Attorney review of every output. No AI output reaches a client without Delina’s review. The review confirms the output is accurate, calibrated to the matter, and consistent with the firm’s analysis.
Disclosure in the engagement letter. Every engagement letter discloses the firm’s use of AI and obtains the client’s consent. Clients who prefer the firm not use AI on their matter can opt out, with the engagement adjusted accordingly.
Why the firm uses AI
The reason the firm uses AI is that AI properly used produces better legal work. The first draft of a contract is faster and more comprehensive when AI assists with the drafting. The legal research is more thorough when AI surfaces the cross-references the attorney’s manual research might miss. The analysis of a counterparty draft is more complete when AI runs the structured comparison alongside the attorney’s substantive review.

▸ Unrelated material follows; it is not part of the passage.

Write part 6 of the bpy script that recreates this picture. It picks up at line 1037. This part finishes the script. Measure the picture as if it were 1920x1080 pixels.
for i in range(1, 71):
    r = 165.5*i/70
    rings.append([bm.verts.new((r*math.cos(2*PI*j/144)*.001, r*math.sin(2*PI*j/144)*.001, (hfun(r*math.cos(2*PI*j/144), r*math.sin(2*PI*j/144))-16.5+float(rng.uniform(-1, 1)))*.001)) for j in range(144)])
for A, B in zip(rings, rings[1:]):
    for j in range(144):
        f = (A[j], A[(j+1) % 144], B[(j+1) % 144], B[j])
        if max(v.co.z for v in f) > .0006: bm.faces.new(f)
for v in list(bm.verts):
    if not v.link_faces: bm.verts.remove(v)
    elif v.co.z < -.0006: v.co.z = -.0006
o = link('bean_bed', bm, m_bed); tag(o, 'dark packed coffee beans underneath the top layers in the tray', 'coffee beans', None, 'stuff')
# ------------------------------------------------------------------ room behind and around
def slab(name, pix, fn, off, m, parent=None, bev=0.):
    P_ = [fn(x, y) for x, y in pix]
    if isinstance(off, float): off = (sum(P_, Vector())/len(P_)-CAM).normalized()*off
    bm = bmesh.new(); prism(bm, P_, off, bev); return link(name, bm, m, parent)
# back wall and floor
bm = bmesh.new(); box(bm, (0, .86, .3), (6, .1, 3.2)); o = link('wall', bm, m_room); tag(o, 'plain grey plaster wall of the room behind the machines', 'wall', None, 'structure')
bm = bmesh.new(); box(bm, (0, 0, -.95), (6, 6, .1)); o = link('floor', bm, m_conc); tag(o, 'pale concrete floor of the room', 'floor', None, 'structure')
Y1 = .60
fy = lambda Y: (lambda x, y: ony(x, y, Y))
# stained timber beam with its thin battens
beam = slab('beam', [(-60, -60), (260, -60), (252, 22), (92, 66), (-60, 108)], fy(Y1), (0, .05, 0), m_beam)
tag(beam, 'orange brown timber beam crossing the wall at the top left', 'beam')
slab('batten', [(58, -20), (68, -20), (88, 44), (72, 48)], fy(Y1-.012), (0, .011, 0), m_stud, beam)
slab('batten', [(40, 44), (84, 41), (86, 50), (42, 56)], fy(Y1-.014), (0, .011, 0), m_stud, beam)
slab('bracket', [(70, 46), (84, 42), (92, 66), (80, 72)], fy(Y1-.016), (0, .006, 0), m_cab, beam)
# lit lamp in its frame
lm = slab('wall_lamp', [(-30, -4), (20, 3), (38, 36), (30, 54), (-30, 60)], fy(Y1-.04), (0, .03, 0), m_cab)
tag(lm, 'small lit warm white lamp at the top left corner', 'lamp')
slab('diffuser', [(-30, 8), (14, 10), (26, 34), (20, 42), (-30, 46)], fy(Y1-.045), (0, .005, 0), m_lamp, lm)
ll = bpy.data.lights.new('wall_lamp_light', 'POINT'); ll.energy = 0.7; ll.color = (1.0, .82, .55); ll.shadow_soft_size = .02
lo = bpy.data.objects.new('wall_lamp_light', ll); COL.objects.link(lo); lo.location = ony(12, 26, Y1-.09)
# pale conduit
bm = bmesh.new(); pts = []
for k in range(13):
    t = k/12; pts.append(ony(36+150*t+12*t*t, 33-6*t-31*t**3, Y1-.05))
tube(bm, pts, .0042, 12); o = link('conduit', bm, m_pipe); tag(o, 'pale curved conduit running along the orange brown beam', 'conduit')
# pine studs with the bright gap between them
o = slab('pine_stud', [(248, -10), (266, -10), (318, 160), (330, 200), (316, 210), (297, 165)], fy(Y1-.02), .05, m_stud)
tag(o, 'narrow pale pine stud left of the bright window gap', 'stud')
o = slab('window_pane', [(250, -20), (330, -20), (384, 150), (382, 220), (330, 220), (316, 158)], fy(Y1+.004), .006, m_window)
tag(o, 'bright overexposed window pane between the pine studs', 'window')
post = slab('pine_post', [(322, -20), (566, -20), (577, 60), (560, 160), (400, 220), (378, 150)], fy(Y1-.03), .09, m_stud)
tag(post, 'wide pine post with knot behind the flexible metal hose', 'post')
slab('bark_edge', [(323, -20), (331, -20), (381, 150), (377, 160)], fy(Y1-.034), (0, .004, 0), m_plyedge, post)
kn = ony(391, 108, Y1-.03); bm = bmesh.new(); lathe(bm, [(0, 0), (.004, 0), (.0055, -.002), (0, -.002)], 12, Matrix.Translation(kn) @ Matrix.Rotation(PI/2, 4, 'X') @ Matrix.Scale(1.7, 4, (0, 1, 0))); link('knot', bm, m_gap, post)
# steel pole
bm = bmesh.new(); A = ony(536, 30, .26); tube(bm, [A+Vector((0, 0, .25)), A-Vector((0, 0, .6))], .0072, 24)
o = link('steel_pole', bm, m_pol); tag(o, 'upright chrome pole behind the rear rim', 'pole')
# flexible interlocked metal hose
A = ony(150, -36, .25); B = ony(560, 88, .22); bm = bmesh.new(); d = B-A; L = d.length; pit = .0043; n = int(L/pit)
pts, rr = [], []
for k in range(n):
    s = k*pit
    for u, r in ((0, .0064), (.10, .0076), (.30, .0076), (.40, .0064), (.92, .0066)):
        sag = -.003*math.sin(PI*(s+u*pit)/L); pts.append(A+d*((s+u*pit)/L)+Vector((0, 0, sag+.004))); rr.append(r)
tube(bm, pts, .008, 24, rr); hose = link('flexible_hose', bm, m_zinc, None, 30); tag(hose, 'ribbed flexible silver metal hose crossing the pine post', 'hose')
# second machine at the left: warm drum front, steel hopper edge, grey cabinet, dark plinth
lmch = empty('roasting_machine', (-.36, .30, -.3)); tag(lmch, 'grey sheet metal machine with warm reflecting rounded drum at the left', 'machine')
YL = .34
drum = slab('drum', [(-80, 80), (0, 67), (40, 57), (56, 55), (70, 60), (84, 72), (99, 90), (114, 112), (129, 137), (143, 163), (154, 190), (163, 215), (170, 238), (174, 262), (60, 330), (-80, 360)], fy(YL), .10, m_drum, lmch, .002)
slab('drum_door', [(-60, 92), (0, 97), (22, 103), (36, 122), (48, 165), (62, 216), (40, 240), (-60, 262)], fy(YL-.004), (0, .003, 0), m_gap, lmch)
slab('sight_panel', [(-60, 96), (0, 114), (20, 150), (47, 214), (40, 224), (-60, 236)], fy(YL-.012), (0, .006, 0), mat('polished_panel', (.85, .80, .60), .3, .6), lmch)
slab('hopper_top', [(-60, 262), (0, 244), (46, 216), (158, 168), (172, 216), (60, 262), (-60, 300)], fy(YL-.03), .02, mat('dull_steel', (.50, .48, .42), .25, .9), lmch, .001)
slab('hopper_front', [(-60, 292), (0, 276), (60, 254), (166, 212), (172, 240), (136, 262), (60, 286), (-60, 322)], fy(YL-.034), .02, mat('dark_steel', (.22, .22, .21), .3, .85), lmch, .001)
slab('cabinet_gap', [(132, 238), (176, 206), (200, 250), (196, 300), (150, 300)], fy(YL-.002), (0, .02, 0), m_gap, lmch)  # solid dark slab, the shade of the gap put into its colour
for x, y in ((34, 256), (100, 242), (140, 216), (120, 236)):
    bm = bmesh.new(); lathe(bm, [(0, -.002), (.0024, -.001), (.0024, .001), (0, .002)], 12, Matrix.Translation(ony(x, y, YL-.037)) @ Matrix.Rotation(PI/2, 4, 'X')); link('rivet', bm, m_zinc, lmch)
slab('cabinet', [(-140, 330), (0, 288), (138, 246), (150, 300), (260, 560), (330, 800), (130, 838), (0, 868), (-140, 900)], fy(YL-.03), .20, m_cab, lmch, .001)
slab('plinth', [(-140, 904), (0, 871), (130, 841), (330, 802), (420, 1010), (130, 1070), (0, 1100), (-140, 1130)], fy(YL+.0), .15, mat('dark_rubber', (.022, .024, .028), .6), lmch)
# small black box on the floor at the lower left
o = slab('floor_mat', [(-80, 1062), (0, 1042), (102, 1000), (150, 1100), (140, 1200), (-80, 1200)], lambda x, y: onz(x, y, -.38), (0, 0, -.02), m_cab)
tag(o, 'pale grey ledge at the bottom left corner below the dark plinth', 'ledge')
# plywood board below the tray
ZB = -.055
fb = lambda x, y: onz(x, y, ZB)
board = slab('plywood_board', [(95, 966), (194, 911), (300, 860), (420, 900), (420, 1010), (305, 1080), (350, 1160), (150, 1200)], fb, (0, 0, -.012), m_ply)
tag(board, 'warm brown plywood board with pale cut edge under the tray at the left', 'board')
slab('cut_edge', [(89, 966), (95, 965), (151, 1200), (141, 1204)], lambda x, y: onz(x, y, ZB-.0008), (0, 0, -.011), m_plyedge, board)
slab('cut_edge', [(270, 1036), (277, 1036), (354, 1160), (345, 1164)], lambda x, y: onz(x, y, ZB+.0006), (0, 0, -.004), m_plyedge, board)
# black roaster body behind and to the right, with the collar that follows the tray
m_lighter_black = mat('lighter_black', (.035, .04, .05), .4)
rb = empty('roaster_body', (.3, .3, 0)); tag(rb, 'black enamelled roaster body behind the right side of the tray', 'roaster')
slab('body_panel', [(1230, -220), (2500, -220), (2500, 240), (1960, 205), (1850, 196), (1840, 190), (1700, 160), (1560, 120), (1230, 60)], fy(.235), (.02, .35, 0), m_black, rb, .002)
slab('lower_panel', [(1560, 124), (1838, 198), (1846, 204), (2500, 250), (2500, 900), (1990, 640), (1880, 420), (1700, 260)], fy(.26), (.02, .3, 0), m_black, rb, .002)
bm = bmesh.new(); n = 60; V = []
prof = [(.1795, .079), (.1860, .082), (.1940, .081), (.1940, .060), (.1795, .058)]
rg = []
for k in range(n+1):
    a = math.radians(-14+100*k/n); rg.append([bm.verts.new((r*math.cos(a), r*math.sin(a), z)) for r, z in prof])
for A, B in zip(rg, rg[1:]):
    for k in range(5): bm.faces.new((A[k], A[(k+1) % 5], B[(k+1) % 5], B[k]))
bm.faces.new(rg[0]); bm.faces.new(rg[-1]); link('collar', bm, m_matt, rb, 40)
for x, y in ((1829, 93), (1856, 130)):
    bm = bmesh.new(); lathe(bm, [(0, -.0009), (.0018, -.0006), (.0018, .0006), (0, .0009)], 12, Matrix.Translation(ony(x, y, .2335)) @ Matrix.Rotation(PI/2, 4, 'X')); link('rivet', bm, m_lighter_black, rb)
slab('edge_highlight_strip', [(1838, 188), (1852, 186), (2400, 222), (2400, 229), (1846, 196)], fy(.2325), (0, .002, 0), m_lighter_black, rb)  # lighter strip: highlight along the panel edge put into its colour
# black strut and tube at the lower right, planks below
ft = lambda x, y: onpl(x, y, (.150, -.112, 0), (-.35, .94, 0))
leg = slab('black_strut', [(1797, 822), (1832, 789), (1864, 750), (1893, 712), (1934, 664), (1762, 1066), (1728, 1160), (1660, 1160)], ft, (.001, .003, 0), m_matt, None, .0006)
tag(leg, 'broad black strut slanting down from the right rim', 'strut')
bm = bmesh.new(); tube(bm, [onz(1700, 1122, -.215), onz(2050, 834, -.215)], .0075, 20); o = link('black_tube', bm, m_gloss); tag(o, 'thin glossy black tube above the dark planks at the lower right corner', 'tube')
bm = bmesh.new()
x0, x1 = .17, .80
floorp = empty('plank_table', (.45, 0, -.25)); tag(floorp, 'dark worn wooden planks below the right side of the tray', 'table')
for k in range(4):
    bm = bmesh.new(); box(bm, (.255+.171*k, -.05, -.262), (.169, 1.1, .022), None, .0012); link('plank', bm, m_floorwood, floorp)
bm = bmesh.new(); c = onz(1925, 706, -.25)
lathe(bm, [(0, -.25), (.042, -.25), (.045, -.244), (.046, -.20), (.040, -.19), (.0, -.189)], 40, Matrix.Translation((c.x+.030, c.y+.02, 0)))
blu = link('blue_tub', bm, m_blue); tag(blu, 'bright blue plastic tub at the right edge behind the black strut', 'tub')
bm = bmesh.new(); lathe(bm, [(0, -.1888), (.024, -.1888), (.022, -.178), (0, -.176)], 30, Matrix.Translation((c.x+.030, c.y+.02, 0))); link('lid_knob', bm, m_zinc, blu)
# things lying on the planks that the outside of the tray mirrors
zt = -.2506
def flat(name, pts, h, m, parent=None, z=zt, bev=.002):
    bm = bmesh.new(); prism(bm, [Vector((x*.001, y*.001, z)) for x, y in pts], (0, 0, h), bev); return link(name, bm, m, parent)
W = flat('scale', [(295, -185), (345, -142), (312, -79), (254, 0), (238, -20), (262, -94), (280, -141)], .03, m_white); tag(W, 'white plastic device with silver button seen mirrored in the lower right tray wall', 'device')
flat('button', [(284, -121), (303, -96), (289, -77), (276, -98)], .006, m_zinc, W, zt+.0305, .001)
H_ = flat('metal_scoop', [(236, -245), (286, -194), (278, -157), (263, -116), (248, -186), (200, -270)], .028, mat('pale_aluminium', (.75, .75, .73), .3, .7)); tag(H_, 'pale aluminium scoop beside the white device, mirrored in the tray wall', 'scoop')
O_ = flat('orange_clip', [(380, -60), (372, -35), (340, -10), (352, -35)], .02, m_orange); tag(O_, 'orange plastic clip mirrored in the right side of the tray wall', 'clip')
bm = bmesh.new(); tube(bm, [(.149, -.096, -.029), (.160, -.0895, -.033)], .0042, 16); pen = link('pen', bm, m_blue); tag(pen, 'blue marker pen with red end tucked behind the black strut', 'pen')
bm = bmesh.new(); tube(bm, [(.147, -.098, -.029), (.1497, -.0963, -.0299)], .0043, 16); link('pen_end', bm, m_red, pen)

The boutique structure of the firm depends on operating efficiently. The firm’s principal handles every engagement directly. AI assistance is what makes that model viable while delivering the same depth of work institutional firms produce with substantially larger teams.
The firm’s commitment
Every engagement at the firm is a direct relationship between the client and Delina. AI is a tool that supports that relationship. The work is the firm’s work, the analysis is the firm’s analysis, and the responsibility for what the client receives rests with Delina personally. The firm’s use of AI does not change any of that.
If a client has questions about how AI is being used on a specific matter, the question is addressed before the engagement letter is signed. If a client prefers the firm not use AI on a specific matter, the firm honors the request and adjusts the engagement structure accordingly.